According to Maryland records, at least three people were charged with adultery last year.

The Maryland Office of the Public Defender said it has handled five adultery cases over the past eight years. The adultery offense was not the primary charge in each case, the office said.

Adultery is a crime in 19 states: Maryland, Virginia, Alabama, Minnesota, Arizona, Mississippi, Florida, New York, Georgia, Oklahoma, Idaho, Rhode Island, Illinois, South Carolina, Kansas, Utah, Massachusetts, Wisconsin and Michigan."

I was going to recommend the military route. Adultery is often punished criminally in the military. Not always, but often enough to be believable and readily accepted in your story. You may not be able to work this into your story, but it’s an option.

As previously pointed out, it is a crime in the military. One that I’ve seen prosecuted when I was in the army. In ID, not only is the spouse commiting a crime, but the lover can also be charged with adultery

Too late for the edit, the prosecution for adultery that I encountered does not fall within your 20 year window.

I’m actually working on a presentation about such, not really a story. And the 20 year window is advisory. I suppose I’m trying to figure out what sort of criminal exposure is out there for adultery and the potential consequences of such.

In regards to military prosecutions for adultery (although this isn’t quite that), you might consider the case of David Petraeus. He was a four-star general who became the director of the CIA. It came out that he had an affair with Paula Broadwell, who wrote a biography of him. He resigned soon after it came out. It’s considered important that a person in such a position can’t be subject to blackmail.

In the late 1990s/early 2000s, a man pled guilty to adultery in West Virginia (our law was repealed in 2010). I don’t have a cite, but it was big news at the time.

However, I am not sure if it meets your criteria as it was a plea agreement in which he was originally charged with bigamy. From my recollection, he believed he was divorced some years prior; he had signed an order for the judge to enter, but his wife refused. The whole thing then got lost in the court system, but it was clear that he was never legally divorced from his 1st wife. He then years later married someone else and the 1st wife demanded that he be charged with bigamy.

After an investigation, it was believed that although the guy should have followed through which his divorce in a more complete manner, the state believed that a felony conviction was not appropriate, but the 1st wife would not let it go. So he plead to misdemeanor adultery.
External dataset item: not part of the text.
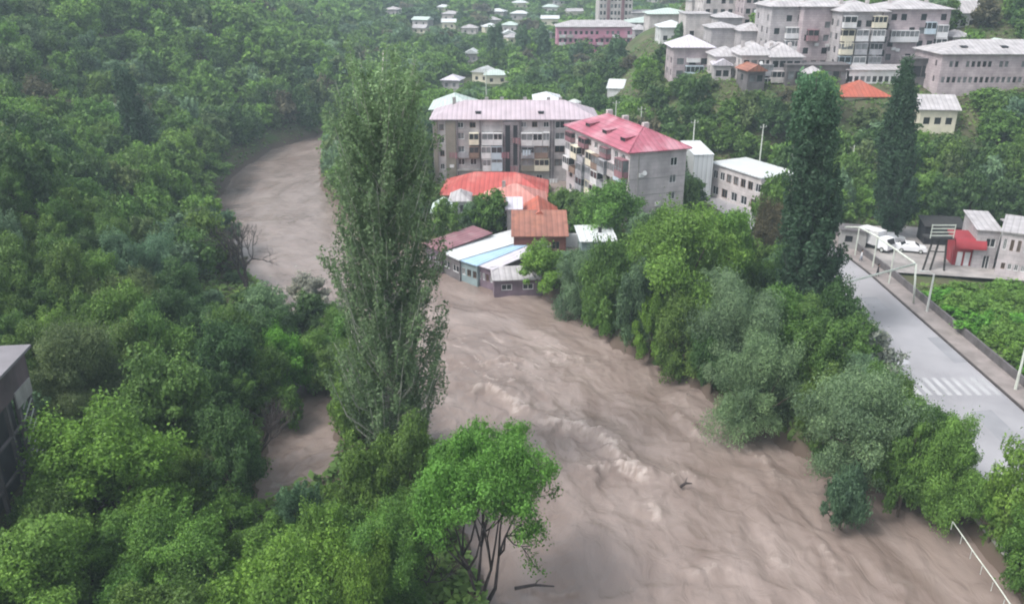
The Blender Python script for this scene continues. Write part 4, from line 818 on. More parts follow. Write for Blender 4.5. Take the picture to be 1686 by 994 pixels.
def crown_arrays(kind, nl, lsize, seed):
    r = np.random.default_rng(seed); L, zh = lobes(r, kind); P_ = []; N_ = []; T_ = []
    tot = sum(l[3] ** 2 for l in L)
    L = [l for i_, l in enumerate(L) if r.random() > .13]
    for (cx, cy, cz, lr, tn) in L:
        m = int(nl * lr * lr / tot * 1.25); d = r.normal(size=(m, 3)); d[:, 2] = d[:, 2] * .8 + .28; d /= np.linalg.norm(d, axis=1, keepdims=True)
        st = r.uniform(.1, 1.3)
        # lumpy shell: small sub-clumps
        sub = r.normal(size=(max(5, int(9)), 3)); sub /= np.linalg.norm(sub, axis=1, keepdims=True)
        q = (d @ sub.T).max(1); rad = lr * (.42 + .72 * q ** 2) * (r.uniform(.6, 1.1, m) + .45 * (r.random(m) < .16) * r.random(m))
        ov = np.array([cx, cy, (cz - zh * .35) * .8]); ov = ov / (np.linalg.norm(ov) + .15)
        p = np.array([cx, cy, cz]) + ov * (np.maximum(d @ ov, -.3) * rad * st)[:, None] + d * rad[:, None] * np.array([1, 1, .82 if kind != 'loose' else 1.1])
        nrm = d * 1.0 + np.array([0, 0, .35]) + r.normal(size=(m, 3)) * (.75 if kind != 'willow' else .85)
        P_.append(p); N_.append(nrm); T_.append(tn * r.uniform(.72, 1.3, m) * (.9 + .2 * (q - .5)))
    p = np.concatenate(P_); nn = np.concatenate(N_); tt = np.concatenate(T_); keep = p[:, 2] > -.02
    # drop leaves buried deep inside other lobes
    ins = np.zeros(len(p), int)
    for (cx, cy, cz, lr, tn) in L: ins += (np.linalg.norm(p - np.array([cx, cy, cz]), axis=1) < lr * .62)
    keep &= (ins < 2) | (r.random(len(p)) < .15)
    p, nn, tt = p[keep], nn[keep], tt[keep]
    sxy = 1 / np.percentile(np.hypot(p[:, 0], p[:, 1]), 98.5); szz = zh / np.percentile(p[:, 2], 99.7); p = p * np.array([sxy, sxy, szz]); L = [(l[0] * sxy, l[1] * sxy, l[2] * szz, l[3], l[4]) for l in L]
    V, F = leaves(p, nn, lsize, r, .62 if kind != 'willow' else .4); c = np.repeat(tt, 4)
    tint = np.c_[c * (1 + .12 * (c - 1)), c, c * (1 - .15 * (c - 1))]
    return V, F, tint, L, zh
def trunk_mesh(L, zh, seed, thick=.05, low=.75):
    r = random.Random(seed); m = MB(); pts = [(0, 0, -low * 1.2), (r.uniform(-.04, .04), r.uniform(-.04, .04), 0), (r.uniform(-.08, .08), r.uniform(-.08, .08), zh * .35), (r.uniform(-.1, .1), r.uniform(-.1, .1), zh * .75)]
    m.tube(pts, [thick * 1.3, thick, thick * .7, thick * .25], 7)
    for (cx, cy, cz, lr, tn) in L[::2]:
        s = Vector(pts[1]).lerp(Vector(pts[2]), r.uniform(0, .9)); e_ = Vector((cx, cy, cz)); mid = s.lerp(e_, .5) + Vector((0, 0, -.06))
        m.tube([s, mid, e_], [thick * .5, thick * .32, thick * .12], 5)
    return m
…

Sure but a 4 star general being blackmailed is not a common occurrence and not the reason why it’s illegal in the military. Adultery is considered to be conduct prejudicial to good order and discipline. And it is. I’ve seen small units fall apart when PFC Snuffy is sleeping with the wife of SPC Smith.

Something similar happened on our local CFL team, when there were rumours that a noted ball carrier was sleeping with the wife of one of the O-line guys.
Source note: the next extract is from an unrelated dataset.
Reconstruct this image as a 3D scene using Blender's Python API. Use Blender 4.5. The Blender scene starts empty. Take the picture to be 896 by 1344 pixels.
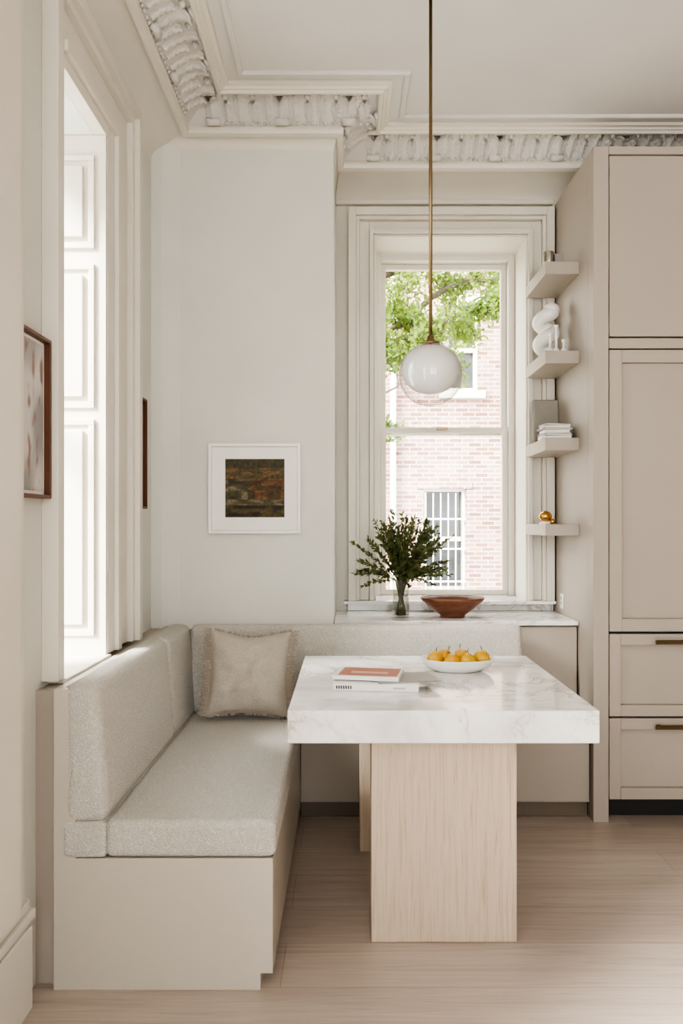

Suddenly, whenever the ball carrier had the ball, the O-line was incredibly porous and he kept getting hit, hard, by the defence.

Not good for the team overall, but they weren’t having that good a season anyway that year.

He also gave his lover unauthorized access to classified material. That was the bigger deal.

She doesn’t have the power to not let it go. Couldn’t the prosecutor just decline to charge him? Who cares what she thinks?

No cite (sorry:)). But in Michigan a while back, some man was charged with some sex crime. And he was found guilty of adultery as a lesser included.

As I said, it appeared on the local news a while back. So I have no cite. But it’s an interesting application of the adultery charge.

As already pointed out, adultery is illegal in Michigan. Also, I don’t know if anyone is interested. But incest is only illegal prior to the age 18. I have no idea how that law is enforced.


In theory you are right. In practice, prosecutors are elected and look our for “their victims.”

Still a misdmeanor in NY

Here’s a newspaper article. Eventually, the adultery charge was dropped and she took a plea to “public lewdness”. She wouldn’t have been charged with adultery if she had been committing adultery in a hotel room (there wouldn’t have been sufficient evidence) - but having sex on a picnic bench in a public park at 5 pm is going to result in witnesses.

I served as a 15-6 Investigating Officer for an adultery charge under the UCMJ in 2012. It’s really hard to prove beyond a reasonable doubt in order to conduct nonjudicial punishment under Article 15 or take it to court martial. There’s two major elements. One is that you have to show an effect on good order and discipline since it’s under Article 134. I had that evidence. Proving intercourse beyond a reasonable doubt is the hard one to do. The woman he’d been having the affair with said she did; he said they didn’t.

I did find enough to give more weight to her story and determine that more likely than not adultery had happened. Finding it involved things like looking at pictures that showed more than his claims about the relationship but not intercourse. That allowed other administrative actions but not a court martial. Since it wasn’t the first adultery case the pattern of misbehavior also allowed me to recommend an admin discharge hearing.

He did end up being discharged from the military with about 17 1/2 years of service.

ETA - My girlfriend did enjoy my tale of having to dig through a bunch of penis pics for work.

Lawrence v. Texas would seem to hold these laws to be unconstitutional. Even in the situation described in the linked article, the harm to the public is not the adultery but the public lewd behavior. I don’t think the children seeing the acts by the couple were especially harmed by the (unknown to the children) fact that one the parties was married to another.